Nos últimos dois anos, nações tão distintas como a Coreia do Sul, Dubai ou Finlândia posicionaram-se com estratégias próprias para o desenvolvimento de mundos virtuais e do metaverso.
Isto, para muitos de nós pode parecer demasiado estranho. Porque, afinal, estas nações se apressam refletir, a anunciar planos e a comprometer recursos hoje para uma versão da web que terá início daqui a 10, 15 anos?
Para percebermos esta aposta no futuro temos de regressar ao passado, mais precisamente à web 2.0. Governos, organizações, profissionais, pais, o leitor e eu, todos fomos apanhados de surpresa pelo tsunami de novos hábitos que as redes sociais trouxeram para as nossas vidas. Influencers começaram a criar os seus próprios canais de comunicação, uma primeira geração cresceu com a serotonina dos likes e shares dos seus posts e a pós-verdade começou a influenciar democracias e a polarizar o debate de ideias.
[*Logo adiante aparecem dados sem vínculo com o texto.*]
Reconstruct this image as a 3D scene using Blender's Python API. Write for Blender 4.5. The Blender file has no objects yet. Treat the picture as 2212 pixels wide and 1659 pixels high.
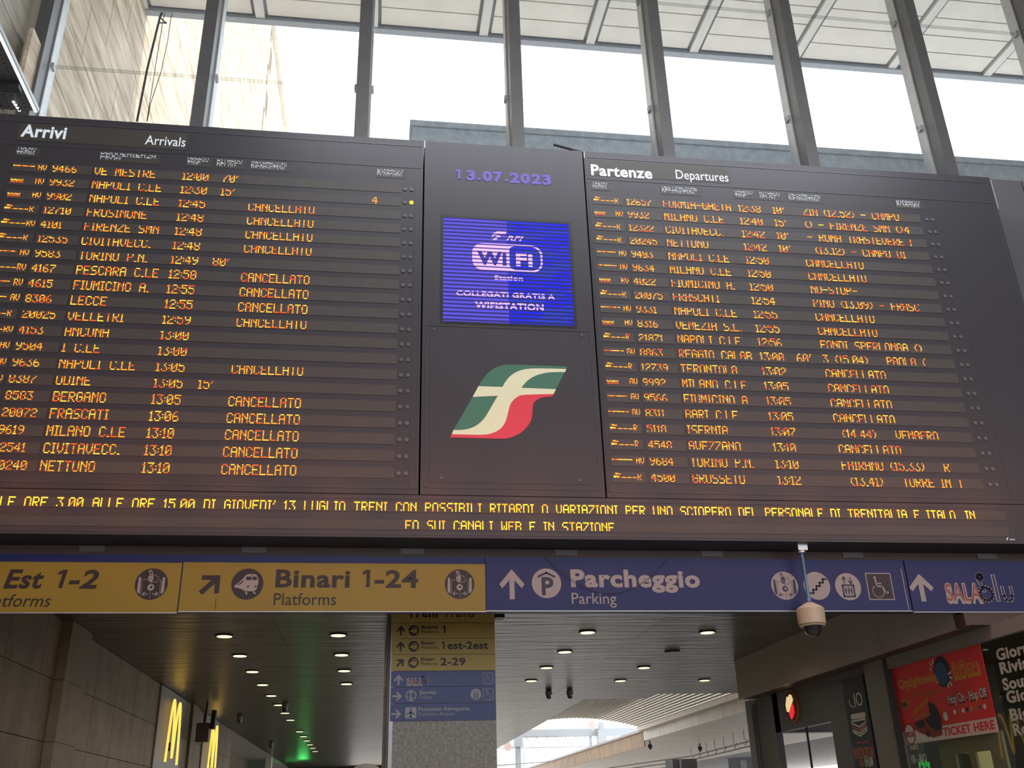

Ainda hoje estamos a educar crianças e adultos na utilização das redes sociais. Não há um regresso possível.
A próxima versão da web não será tão transformadora como a anterior. Não tenho absolutamente dúvidas nenhumas que o seu impacto será tremendamente maior. Para ter uma noção deste impacto, basta verificar como a Inteligência Artificial (IA) generativa mudou o mundo num período de ano e meio. Educadores, designers, gestores, todos estamos a reconsiderar os nossos processos e a redesenhá-los para tirarmos mais partido da IA.
Se saltarmos para o futuro onde a AI generativa se alimenta em tempo real de dados recolhidos de espaços públicos e privados, objetos e pessoas para acompanhar a nossa saúde, as nossas necessidades pessoais e profissionais ou disponibilizar serviços em realidade virtual e aumentada que nos permitam mais rapidamente satisfazer os nossos desejos, percebemos que a mudança não ocorre na esfera individual nem na social nem na cultural. A mudança ocorre a um nível civilizacional.
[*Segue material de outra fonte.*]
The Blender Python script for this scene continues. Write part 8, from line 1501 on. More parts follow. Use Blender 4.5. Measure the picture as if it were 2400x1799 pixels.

Por isso mesmo, os riscos não podem ser maiores. Desde já, o risco de perder o futuro e de permitir que a expetável miríade de iliteracias tecnológicas que nos aguarda nos trave. Precisamos de novas competências que nos permitam lidar diariamente com seres digitais, produtos híbridos e mundos virtuais. De democratizar o acesso às tecnologias que farão parte desta jornada, promovendo uma utilização segura, inclusiva e que respeite a privacidade e identidade de cada um de nós.
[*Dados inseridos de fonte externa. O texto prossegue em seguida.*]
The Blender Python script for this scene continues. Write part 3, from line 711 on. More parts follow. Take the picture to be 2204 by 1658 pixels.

Finalmente, precisamos igualmente de orientar a criação destes mundos virtuais para valores mais europeus, valores de ética, de solidariedade e que promovam a integração europeia e o bem comum.
Fundada em 2020, A VR/AR Industrial Coalition é a organização na Comissão Europeia responsável por desenhar a estratégia dos 27 para o Metaverso – a primeira versão desta foi publicada em julho de 2023 e os seus membros, tanto individuais como organizações, trabalham em criar sustentabilidade para as oportunidades e soluções para os desafios e riscos detetados.
Na reunião realizada em Fevereiro de 2024 em Bruxelas, foram estabelecidos novos passos para a estratégia que incluem:
- Uma consulta ao mercado sobre concorrência em mundos virtuais e IA generativa, aberta a contributos até 11 de Março;
- Um programa de standards para um “ecossistema seguro e interoperável de realidade virtual e aumentada e para a economia virtual”. Áreas como conteúdos formativos, segurança ou privacidade farão parte desta normalização;
- Uma parceria publico-privada para mundos virtuais que será o ponto de contacto da Comissão com este mercado;
- Criação de mais infraestruturas para testar digital twins, como o CITCOM;
- Dedicar 50 milhões de euros do EIC Accelerator para projetos de alto impacto de mundos virtuais e interação aumentada.
Mas ainda estamos longe duma estratégia concertada, sobretudo num bloco tão estratificado e diverso como é o da União Europeia. O desafio da comunicação e integração de esforços é real e assume-se como decisivo para operar uma estratégia para o Metaverso no nosso contexto e de forma eficiente. E esse desafio decorre tanto a nível central como em cada uma das 27 nações membros do bloco, como é o caso de Portugal.
Importa agarrar a oportunidade de fazer a diferença no futuro e criar competências e infraestruturas em Portugal que objetivamente contribuam para que projetos e profissionais do Metaverso escolham Portugal como destino de referência. É uma oportunidade de expandir o numero atual (e já elevado) de empresas, startups e profissionais de XR, de Blockchain, de IA e da industria criativa que serão os alicerces da próxima web. É uma oportunidade de assumir um maior desenvolvimento económico e social através de novas competências, que poderão atuar em novos modelos de negócio que são independentes do espaço – logo, não se limitam logisticamente pela nossa geografia europeia periférica. É uma oportunidade imensa e estamos muito a tempo de a aproveitar.